Бандиты Пью, между прочим, ничего в карманах мёртвого Бонса не находят. Совсем ничего. Игла, нитки и напёрсток лежат в кармане у Хокинса.
Интересно вот ещё что: Бонс, по нашей реконструкции, вёл переговоры с Трелони. Но продолжить их не может по объективной причине, просто не способен выбраться на очередную встречу… Представляется, что штурман должен был послать весточку сквайру: так, мол, и так, попал в передрягу, да тут ещё всякая уголовная шпана за картой охотится… Выручай, дескать.
Кого он мог послать с просьбой о помощи? Только Джима, больше некого.
Но Джим нам ничего подобного не сообщает… Зато долго и подробно распинается о том, как Бонс умолял его о стаканчике рома, сулил золотую гинею… А он, Джим, ром принёс и даже от гинеи отказался, плевать, что старый пират изрядно задолжал заведению. Такой вот Джим Хокинс бессребреник.
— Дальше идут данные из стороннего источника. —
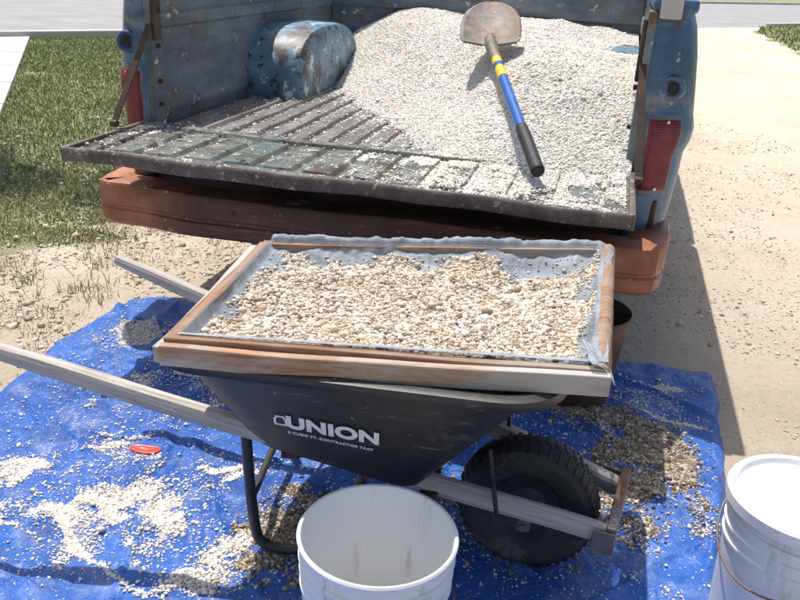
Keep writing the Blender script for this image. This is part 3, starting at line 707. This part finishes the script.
def sideM(s,t,dx=0,out=.0035):
    P=side_pt(s,t); X=(side_pt(s+.1,t)-side_pt(s-.1,t)).normalized(); Yv=(side_pt(s,t+.1)-side_pt(s,t-.1)); Yv=(Yv-X*Yv.dot(X)).normalized(); Zv=X.cross(Yv)
    P=P+Zv*out+X*dx
    return Matrix(((X.x,Yv.x,Zv.x,P.x),(X.y,Yv.y,Zv.y,P.y),(X.z,Yv.z,Zv.z,P.z),(0,0,0,1)))
def letters(name,body,size,s,t,bold,dx=0):
    c=bpy.data.curves.new(name,'FONT'); c.body=body; c.size=size; c.align_x='CENTER';c.align_y='CENTER';c.extrude=.0006;c.offset=bold;c.space_character=1.04
    o=bpy.data.objects.new(name,c); c.materials.append(M_letter)
    o.matrix_basis=sideM(s,t,dx)
    COL.objects.link(o); o.parent=wb; o.matrix_parent_inverse=wb.matrix_basis.inverted(); return o
TS=.465
letters("tray_lettering","UNION",.057,TS,.44,.0026,.010)
letters("tray_small_lettering","6 CUBIC FT. CONTRACTOR TRAY",.0115,TS,.315,.0002,.008)
lm=sideM(TS,.45,-.099,.0042)
def ring2(o_,i_,z):
    v=[];f=[]
    for (a,b) in o_: v.append(lm@Vector((a,b,z)))
    for (a,b) in i_: v.append(lm@Vector((a,b,z)))
    n=len(o_); return v,[(i,(i+1)%n,n+(i+1)%n,n+i) for i in range(n)]
oo=[(-.014,-.017),(.014,-.017),(.014,.008),(.010,.008),(.010,.017),(-.010,.017),(-.010,.008),(-.014,.008)]
ii=[(a*.68,b*.70) for a,b in oo]
v,f=ring2(oo,ii,0); mesh("tray_logo",v,f,M_letter,parent=wb)
def hz_taper(t): return .72+.28*math.sin(min(1,t/.22)*math.pi/2)
beam("handle",(-.96,1.612,.520),(.475,1.468,.200),.036,.043,M_woodg,wb,bev=.012,seg=30,taper=hz_taper,wob=.003)
beam("handle",(-.815,2.205,.50),(.555,1.66,.200),.036,.043,M_woodg,wb,bev=.012,seg=30,taper=hz_taper,wob=.003)
beam("nose_bracket",(.478,1.450,.200),(.566,1.688,.200),.022,.070,M_galv,wb,bev=.003,wob=0)
for p,q in (((.484,1.444,.200),(-.045,.006)),((.562,1.682,.200),(-.05,.02))):
    beam("nose_gusset",p,(p[0]+q[0],p[1]+q[1],.205),.005,.05,M_galv,wb,bev=.001,wob=0)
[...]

А если всё было чуть-чуть иначе? Если Джим золото взял, а просьбу — передать записку сквайру — не выполнил?
Тогда у него ещё больше оснований бояться Бонса. Но боится-то Хокинс боится, да голову от страха не теряет. Внимательно наблюдает за штурманом и видит, что на поправку тот не идёт, всё больше слабеет. Джим играет в игру, которая кажется ему беспроигрышной: доктор надолго в отъезде, Бонс недееспособен, сквайр никогда сам в «Адмирал Бенбоу» не заявится, не по чину ему, богатому землевладельцу, шляться по дешёвым кабакам (это он в Бристоле отрывается, пьянствуя с матроснёй, а здесь, в своей вотчине, надо держать марку).
И Джим Хокинс спокойно дожидается.
Чего?
Смерти Билли Бонса, надо полагать. И возможности без помех и риска завладеть картой.
Но судьба-злодейка спутала все карты Джиму: первым умер не Бонс, а Хокинс-старший. Да ещё свалилась, как снег на голову, шайка разъярённых контрабандистов.
Итак, к сундуку покойного Бонса сын и мать пришли (ещё до визита в деревню) с разными намерениями.
Миссис Хокинс интересовали деньги и только деньги, Джим хотел заполучить карту.
Что хотели, то и поимели, и тот, и другая. Миссис, по меньшей мере, ополовинила денежные активы старого пирата, Джим забрал пакет. Наверняка сразу его вскрыл, проверил содержимое, убедился, что карта на месте. Возможно, потом снова запечатал, благо весь инструмент для этого оказался под рукой. Где Хокинс (а до того Бонс) взял сургуч, понятно, — на почту бежать не надо, дело происходит в трактире, и запечатанных сургучом бутылок здесь хватает. Но есть основания полагать, что пакет в первоначальный вид Джим привёл позже, при обстоятельствах, заслуживающих отдельного рассмотрения.
Затем последовал поход в деревню, с которым мы уже разобрались, и возвращение в «Адмирал Бенбоу».
И тут возникает вопрос: а зачем миссис Хокинс потащилась обратно, если свои деньги она уже получила? Дожидаться бандитов? Охранять трактир в надежде, что помощь подоспеет раньше? Глупо… Если бандиты пожалуют первыми, своё имущество от них миссис Хокинс никак не защитит. Если раньше до «Бенбоу» доберётся подмога, то угроза автоматически аннулируется. Лучше остаться в безопасной деревне — если прибудет помощь, вернуться можно за пять минут.
Есть подозрение, что именно так миссис Хокинс и поступила. Осталась, но не в деревенском трактире, а дома у кого-то из своих знакомых.
А Джим бессовестно врёт, рассказывая обо всех действиях миссис Хокинс после ухода из трактира.
С тем, как миссис считала деньги, мы уже разобрались, — в этой сцене фальшиво всё, начиная с сумки миссис Кроссли. Чем же миссис Хокинс, по версии Джима, занимается дальше? Она дожидается прихода слепого Пью, а после его ухода спорит с сыном. Вот как Хокинс передаёт этот спор:
«Но мать, несмотря на весь свой страх, не соглашалась взять ни одной монетой больше того, что ей следовало, и в то же время упрямо не желала взять меньше. Она говорила, что ещё нет семи часов, что у нас уйма времени. Она знает свои права и никому не уступит их. Упорно спорила она со мной до тех пор, пока мы вдруг не услыхали протяжный тихий свист, раздавшийся где-то вдалеке, на холме.
Мы сразу перестали препираться.
— Я возьму то, что успела отсчитать, — сказала она, вскакивая на ноги.
— А я прихвачу и это для ровного счёта, — сказал я, беря пачку завёрнутых в клеёнку бумаг.
Через минуту мы уже ощупью спускались вниз. Свеча осталась у пустого сундука».